Automating detection of inactive cloud resources that inflate costs

PUBLISHED
March 26, 2024
READ TIME
10 min

We often tell our users that any cloud resource your team deploys will show up on the bill.

Respondents to Flexera’s 2021 State of Cloud Report estimate that as much as 30% of cloud spend is waste. Inactive cloud resources are one of the most common sources of this waste.

This challenge has long plagued engineering and FinOps teams looking to optimize cloud costs. Developers, engineers, and other staff face a long list of priorities. Naturally, terminating cloud resources after they’re no longer needed may not always make the top of the list.

To help our users address this challenge, we recently released new functionality that detects when cloud resources deployed are inactive, calculates the potential cost savings from terminating those resources, and notifies the teams responsible for that infrastructure.

Step 1. Leverage your IaC to automate orchestration and deployment of cloud resources

To establish real-time visibility into cloud activity, you first need to deploy your resources via Quali Torque.

This starts by connecting your Git repositories to a Quali Torque account. The platform will automatically discover the Infrastructure as Code (IaC) and other configuration resources managed in those repositories and automatically generate new YAML files leveraging those configurations.

In Torque, that YAML is referred to as a blueprint, and it can be used to define the deployment plan for a complete environment. For example, a staging environment for a web app may require multiple cloud resources configured together. A Torque blueprint leverages the configurations in Git to define all the resources needed for that environment, including the dependencies between those and the outputs of the deployment—in this case, the staging environment itself.

From there, you can release one-click access for your teams to deploy these environments. In the example of the staging environment, you can integrate with your team’s CI/CD tool to provide easy access to run that staging environment directly as needed.

This helps to eliminate redundant ticket-submission processes for the developers and other staff who need cloud environments, while also reducing provisioning times and manual work on the DevOps and IT teams responsible for delivering those environments.

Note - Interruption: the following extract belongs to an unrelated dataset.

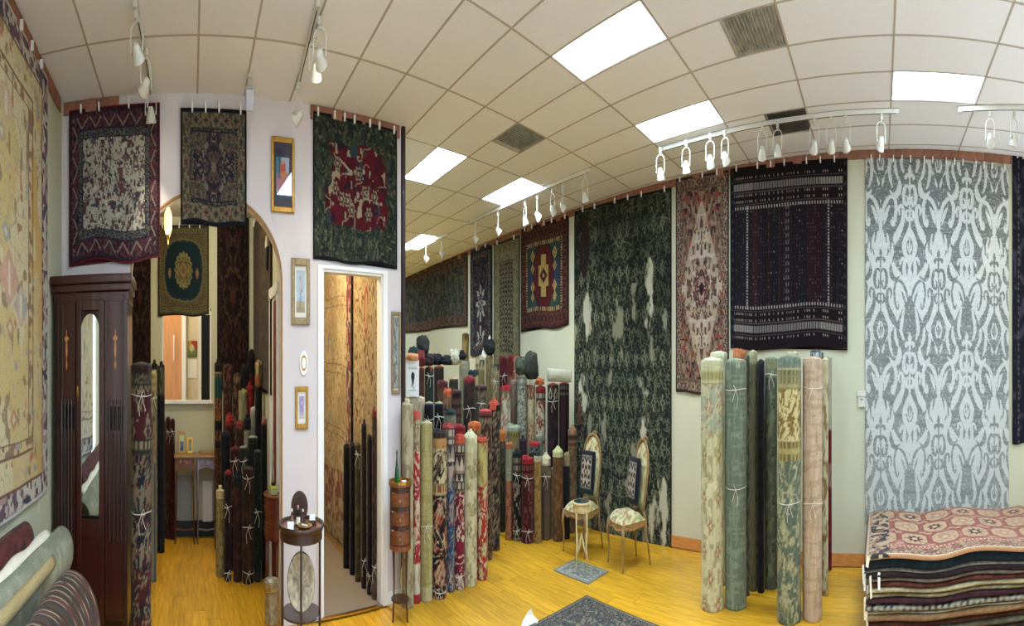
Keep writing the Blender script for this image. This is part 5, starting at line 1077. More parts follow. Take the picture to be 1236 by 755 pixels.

Step 2. Track cloud costs based on deployment by team, user, or function

Using the Torque platform to initiate the creation of your cloud resources allows you to monitor costs based on those deployments—including the context showing who is responsible them.

Since Torque leverages the cloud resource configurations and can be used to control the duration of those deployments, the platform can calculate how much those resources will cost when the cloud bill arrives.

The platform also knows which user was responsible for each deployment, providing a developer-first view that allows engineering teams to look at the teams and projects responsible for using budget before working back to the individual resource configurations they’ve deployed.

This view into cloud costs by day-to-day operations allows engineering teams to eradicate waste as it occurs, and before receiving the cloud bill.

Step 3. Review inactive cloud resources based on potential cost

Even with this approach, some of our customers have found other opportunities for cost savings.

Put simply, how do you know that all the cloud resources deployed—and the costs of running them—are justified? What if you could find those that can be terminated without disrupting any of your teams’ work?

To answer this question, we implemented a machine-learning engine in Torque that automatically reviews all actively deployed cloud resources for signs of utilization.

Low utilization indicates that a cloud resource was deployed but is not being used—and is therefore wasting budget.

In this example, you can see how long cloud resources were being used appropriately (active), terminated (powered-off), and wasteful (idle).

Based on the resource configuration and the expected duration of the cloud environment via Torque, the platform calculates the cost savings from terminating this cloud resource. All recommendations are then listed individually in another report in the Inactivity dashboard, allowing engineering leaders to identify their biggest cost drivers and explore more context before taking action.

Step 4. Set rules to prevent waste going forward

Once you’ve identified cloud environments that are running unnecessarily, Torque allows anyone with administrator permissions to terminate those resources with a single click.

But how do you make sure that source of waste doesn’t come back?

Admins can set policies and workflows in Torque to ensure that all cloud resources deployed. If, for example, your biggest sources of waste occur outside of usual business hours, you can use Torque automation to deny activity during those hours.

First, a workflow—which instructs Torque to automate actions on cloud resources—can automate the deployment of cloud resources for a specific team at the beginning of the workday, then automate the termination of those cloud resources at the end of the workday. This eliminates the risk that anyone on that team leaves a cloud environment running overnight or through a weekend, when they’re not using it for work.

Additionally, policies—which instruct Torque to allow or prohibit specific activity—can require approval from an administrator if anyone attempts to deploy a new cloud environment outside of working hours.

Through this approach, you can allow your teams to access the cloud resources they need, but only as long as they’re in line with your cost guardrails.

Step 5. Track cost savings based on your measures

To understand the impact of your efforts to reduce waste, review the Realized Savings report in Torque.

This view includes total cloud cost savings across all users, while also providing visibility into day-to-day progress and individual measures based on impact.

While eliminating inactivity is not the only way to optimize cloud costs, it is one of the most common sources of waste.

Establishing a control layer for your cloud infrastructure allows engineering teams to identify and act on opportunities to eliminate this waste without disrupting operations for their teams.